→ What is expected
Work out how many lines in the listing below include the word "Continue"; answer with the number alone.

→ Listed records
+ + + +

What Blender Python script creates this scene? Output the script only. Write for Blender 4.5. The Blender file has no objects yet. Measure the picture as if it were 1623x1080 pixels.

+ + + +

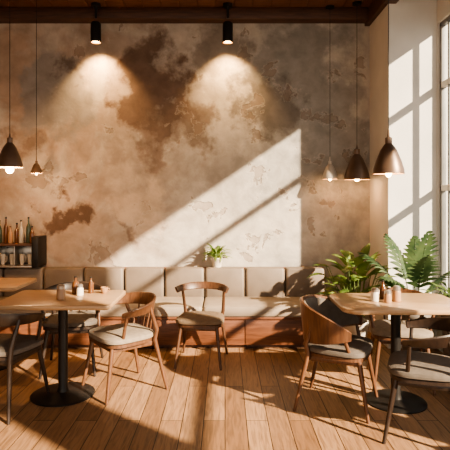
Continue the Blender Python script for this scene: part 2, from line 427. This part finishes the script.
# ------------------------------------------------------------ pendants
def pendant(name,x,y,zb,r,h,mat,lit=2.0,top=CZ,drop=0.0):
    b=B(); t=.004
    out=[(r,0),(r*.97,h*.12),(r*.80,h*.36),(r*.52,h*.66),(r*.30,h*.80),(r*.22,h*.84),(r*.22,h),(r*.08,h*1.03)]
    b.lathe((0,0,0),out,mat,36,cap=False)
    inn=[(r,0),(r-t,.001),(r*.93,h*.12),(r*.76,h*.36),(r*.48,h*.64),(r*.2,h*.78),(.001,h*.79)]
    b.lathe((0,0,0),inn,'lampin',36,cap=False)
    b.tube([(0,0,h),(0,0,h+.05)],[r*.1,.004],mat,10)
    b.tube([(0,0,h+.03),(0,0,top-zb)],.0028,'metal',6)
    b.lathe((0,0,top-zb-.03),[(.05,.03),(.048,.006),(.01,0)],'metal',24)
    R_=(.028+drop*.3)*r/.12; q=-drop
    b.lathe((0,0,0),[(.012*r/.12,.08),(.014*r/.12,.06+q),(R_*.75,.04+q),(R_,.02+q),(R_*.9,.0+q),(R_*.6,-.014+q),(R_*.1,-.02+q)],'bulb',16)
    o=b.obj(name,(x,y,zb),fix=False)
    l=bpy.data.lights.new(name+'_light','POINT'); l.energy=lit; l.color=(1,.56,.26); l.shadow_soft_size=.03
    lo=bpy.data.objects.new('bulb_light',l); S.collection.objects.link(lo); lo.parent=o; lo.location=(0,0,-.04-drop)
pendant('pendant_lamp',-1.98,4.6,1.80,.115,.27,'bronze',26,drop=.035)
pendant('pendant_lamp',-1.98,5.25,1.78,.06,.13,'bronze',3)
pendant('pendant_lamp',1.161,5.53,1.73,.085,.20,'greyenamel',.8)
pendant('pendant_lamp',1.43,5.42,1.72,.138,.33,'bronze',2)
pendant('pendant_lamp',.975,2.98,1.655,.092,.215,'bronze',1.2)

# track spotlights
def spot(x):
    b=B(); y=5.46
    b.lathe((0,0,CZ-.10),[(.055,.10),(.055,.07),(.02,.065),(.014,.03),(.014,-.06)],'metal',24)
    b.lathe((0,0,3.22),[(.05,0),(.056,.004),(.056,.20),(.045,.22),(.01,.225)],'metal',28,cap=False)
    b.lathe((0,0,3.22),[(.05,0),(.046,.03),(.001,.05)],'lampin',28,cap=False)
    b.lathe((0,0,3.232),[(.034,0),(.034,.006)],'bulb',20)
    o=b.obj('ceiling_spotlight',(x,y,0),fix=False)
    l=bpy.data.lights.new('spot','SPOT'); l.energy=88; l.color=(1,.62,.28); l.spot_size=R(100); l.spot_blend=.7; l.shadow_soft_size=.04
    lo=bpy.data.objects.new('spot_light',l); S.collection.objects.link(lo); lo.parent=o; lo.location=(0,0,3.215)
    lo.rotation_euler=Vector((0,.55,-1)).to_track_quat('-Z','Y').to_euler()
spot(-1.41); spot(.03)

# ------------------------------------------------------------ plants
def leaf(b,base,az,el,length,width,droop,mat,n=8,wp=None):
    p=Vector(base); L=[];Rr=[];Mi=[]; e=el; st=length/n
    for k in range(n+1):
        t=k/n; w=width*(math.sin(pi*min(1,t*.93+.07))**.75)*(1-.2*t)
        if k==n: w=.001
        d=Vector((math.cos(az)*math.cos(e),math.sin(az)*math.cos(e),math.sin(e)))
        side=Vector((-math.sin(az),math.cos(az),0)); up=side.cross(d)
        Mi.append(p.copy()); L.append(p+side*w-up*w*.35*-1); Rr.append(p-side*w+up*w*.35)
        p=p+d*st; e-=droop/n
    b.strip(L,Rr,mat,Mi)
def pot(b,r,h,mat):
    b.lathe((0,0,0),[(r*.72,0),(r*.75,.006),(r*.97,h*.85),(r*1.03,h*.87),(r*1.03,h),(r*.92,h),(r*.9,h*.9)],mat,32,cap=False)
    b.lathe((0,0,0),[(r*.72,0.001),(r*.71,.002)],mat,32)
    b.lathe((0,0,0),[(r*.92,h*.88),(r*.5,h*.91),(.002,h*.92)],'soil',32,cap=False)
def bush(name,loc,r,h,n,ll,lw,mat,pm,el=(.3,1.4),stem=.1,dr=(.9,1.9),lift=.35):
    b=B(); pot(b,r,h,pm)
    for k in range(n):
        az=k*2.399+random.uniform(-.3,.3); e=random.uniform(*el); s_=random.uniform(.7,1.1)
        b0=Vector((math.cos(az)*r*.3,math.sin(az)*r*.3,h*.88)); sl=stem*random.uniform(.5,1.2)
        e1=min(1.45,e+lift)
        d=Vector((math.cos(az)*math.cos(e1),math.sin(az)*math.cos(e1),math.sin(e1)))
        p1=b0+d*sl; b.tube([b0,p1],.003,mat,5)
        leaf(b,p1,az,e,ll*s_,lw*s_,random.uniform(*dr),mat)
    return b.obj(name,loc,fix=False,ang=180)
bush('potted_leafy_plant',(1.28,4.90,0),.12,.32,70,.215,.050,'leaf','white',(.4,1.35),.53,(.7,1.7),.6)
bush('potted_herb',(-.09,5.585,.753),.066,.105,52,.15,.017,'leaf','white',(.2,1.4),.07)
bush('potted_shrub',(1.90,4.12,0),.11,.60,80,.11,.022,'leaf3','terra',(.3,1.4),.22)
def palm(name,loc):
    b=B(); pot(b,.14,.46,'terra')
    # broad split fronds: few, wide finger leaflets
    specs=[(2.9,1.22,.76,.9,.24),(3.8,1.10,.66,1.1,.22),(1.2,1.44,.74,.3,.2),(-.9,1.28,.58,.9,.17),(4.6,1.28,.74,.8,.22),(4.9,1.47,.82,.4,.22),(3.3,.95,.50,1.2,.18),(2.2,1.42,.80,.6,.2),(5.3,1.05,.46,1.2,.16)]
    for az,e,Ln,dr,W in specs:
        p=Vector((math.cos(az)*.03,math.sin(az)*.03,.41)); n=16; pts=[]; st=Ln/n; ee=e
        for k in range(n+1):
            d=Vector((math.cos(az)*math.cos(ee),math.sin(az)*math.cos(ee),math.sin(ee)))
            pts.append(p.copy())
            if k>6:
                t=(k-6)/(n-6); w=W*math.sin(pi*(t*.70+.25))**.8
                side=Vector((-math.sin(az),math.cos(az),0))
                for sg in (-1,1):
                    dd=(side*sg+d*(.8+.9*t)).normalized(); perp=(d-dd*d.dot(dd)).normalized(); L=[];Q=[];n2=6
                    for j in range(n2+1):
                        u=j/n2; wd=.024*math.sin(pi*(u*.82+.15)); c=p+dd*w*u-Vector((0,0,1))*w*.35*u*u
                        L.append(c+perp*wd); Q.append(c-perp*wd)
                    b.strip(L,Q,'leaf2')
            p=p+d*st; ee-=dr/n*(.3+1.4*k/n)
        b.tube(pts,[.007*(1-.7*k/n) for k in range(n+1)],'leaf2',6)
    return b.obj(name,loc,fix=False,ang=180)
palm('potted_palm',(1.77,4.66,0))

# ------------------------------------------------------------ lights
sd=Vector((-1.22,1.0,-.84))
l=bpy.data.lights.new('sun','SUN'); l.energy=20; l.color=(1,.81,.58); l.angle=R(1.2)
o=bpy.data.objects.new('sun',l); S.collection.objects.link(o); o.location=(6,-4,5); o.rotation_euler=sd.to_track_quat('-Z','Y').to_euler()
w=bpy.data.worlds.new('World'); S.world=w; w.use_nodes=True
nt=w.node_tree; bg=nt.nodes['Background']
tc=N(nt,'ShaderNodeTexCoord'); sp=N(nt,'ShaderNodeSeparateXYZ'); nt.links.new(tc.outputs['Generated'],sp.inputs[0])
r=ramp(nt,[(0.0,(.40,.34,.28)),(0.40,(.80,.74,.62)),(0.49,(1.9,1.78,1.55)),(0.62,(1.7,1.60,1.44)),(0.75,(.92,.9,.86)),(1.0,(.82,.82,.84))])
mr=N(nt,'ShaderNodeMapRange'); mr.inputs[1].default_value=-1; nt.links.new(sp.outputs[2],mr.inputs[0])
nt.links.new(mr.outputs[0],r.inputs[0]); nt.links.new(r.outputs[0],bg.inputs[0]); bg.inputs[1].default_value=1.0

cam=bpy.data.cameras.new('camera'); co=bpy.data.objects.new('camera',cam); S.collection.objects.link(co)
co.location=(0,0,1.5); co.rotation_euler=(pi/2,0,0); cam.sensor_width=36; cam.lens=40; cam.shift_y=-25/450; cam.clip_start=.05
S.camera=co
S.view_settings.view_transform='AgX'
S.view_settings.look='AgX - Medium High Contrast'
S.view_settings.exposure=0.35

+ + + +

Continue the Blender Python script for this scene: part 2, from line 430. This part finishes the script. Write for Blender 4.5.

+ + + +

→ Solution for this problem
2